Suppose $F:[0, \infty) \rightarrow [0, \infty)$ is nondecreasing and right-continuous with jump discontinuities at each point in the set $\{x_1, x_2, \ldots, x_k\}$.
Define $c^*(y)=\max\{ x \in \{x_1, \ldots, x_k\} \mid F(x) \le g(y)\}$ for $y >0$ and an increasing function $g$ defined on $[0, \infty)$. I want to prove that $\inf\{y \in [0, \infty) \mid x_0 \le c^*(y)\}$ is $\inf\{y \in [0, \infty) \mid F(x_0) \le g(y)\}$ for some $x_0 \in \{x_1, \ldots, x_k\}$.
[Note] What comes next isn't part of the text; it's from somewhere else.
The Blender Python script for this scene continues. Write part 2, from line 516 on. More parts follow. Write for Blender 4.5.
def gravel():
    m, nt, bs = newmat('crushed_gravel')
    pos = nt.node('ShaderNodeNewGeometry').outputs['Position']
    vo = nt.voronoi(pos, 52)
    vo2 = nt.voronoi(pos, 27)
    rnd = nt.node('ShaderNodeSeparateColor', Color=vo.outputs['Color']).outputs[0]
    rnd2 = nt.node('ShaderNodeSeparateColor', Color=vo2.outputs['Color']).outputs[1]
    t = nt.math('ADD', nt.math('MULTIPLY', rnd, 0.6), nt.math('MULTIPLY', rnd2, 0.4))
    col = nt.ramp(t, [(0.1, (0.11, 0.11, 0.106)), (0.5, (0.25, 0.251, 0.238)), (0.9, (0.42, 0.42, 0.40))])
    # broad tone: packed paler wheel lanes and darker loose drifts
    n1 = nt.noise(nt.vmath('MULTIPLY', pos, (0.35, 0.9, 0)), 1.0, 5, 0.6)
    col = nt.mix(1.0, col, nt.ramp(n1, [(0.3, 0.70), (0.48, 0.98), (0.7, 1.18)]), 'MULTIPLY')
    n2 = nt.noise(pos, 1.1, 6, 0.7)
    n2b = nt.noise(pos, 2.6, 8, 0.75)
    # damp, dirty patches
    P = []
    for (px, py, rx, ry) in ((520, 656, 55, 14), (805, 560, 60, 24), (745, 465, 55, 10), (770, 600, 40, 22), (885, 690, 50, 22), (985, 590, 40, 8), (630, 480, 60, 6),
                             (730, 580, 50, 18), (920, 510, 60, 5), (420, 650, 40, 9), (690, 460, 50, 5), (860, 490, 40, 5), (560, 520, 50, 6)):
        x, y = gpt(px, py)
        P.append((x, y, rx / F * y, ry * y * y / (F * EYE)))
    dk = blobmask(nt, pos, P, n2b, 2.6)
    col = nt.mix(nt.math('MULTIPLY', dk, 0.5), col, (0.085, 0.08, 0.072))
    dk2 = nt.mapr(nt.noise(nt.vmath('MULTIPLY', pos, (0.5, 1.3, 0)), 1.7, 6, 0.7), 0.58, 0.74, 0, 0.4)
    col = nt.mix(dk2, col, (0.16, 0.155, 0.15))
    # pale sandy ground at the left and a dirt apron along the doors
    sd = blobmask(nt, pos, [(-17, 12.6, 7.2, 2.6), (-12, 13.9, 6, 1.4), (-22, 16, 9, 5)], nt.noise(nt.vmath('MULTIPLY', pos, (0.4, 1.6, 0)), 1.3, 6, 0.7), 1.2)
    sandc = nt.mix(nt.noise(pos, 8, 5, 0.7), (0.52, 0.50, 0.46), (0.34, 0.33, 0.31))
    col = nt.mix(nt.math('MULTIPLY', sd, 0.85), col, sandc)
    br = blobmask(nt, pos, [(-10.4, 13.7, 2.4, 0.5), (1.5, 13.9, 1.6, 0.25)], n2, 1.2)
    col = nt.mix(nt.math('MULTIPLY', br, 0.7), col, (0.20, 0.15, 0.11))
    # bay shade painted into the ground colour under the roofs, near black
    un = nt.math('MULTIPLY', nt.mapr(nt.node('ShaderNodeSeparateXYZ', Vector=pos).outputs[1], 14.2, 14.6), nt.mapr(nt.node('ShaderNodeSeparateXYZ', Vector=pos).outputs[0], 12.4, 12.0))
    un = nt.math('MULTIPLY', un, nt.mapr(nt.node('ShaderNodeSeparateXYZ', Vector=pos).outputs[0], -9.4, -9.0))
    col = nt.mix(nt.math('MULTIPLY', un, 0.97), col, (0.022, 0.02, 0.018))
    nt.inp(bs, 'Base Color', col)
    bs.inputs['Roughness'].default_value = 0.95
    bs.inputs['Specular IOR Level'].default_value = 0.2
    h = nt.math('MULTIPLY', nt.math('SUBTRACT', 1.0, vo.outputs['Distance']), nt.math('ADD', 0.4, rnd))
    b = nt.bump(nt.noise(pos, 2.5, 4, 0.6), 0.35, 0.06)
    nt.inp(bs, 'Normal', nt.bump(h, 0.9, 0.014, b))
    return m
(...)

Sorry, but I think your assumption is incorrect. I think it would be $F(x_{n+1})$ such that $x_n<x_0\le x_{n+1}$ where $x_n,x_{n+1}\in \{x_1,x_2,\dots,x_k\}$. Also for $x_0> x_k$, the infimum, wouldn't exist as there would be no $c(y)\ge x_0$.
Here's why. Let $J:= \{x_1,x_2,x_3,\dots, x_k\}$. Let $I(x_0):= \inf\{y\in [0,\infty):x_0<c(y) \}$. Now let's look at the three cases if $x_0 \in J$, $x_n<x_0<x_{n+1}: x_n,x_{n+1}\in J$, and $x_0 > x_k$.
If $x_0 \in J$ then indeed $I(x_0)=F(x_0)$ since $c(F(x_0))=x_0$.
If $x_n<x_0<x_{n+1}: x_n,x_{n+1}\in J$. Then $C(F(x_0))=x_n$. Since $x_n<x_0$, it implies that $F(x_0)$ is a lower bound. However since $x_{n+1}>x_0$ it is possible for there to exist a $y$ such that $c(y_0)=x_{n+1}$, namely $y_0=F(x_{n+1})$. It is sufficient to now prove that any $y< y_0$ is a lower bound. Note that $c(y)=x_n$ if $y<y_0$, and thus a lower bound.
If $x_0 > x_k$. Since $c(x_0)=x_k$ this implies that $\{y\in [0,\infty): x_0<c(y)\}=\{\}$, and thus unbounded.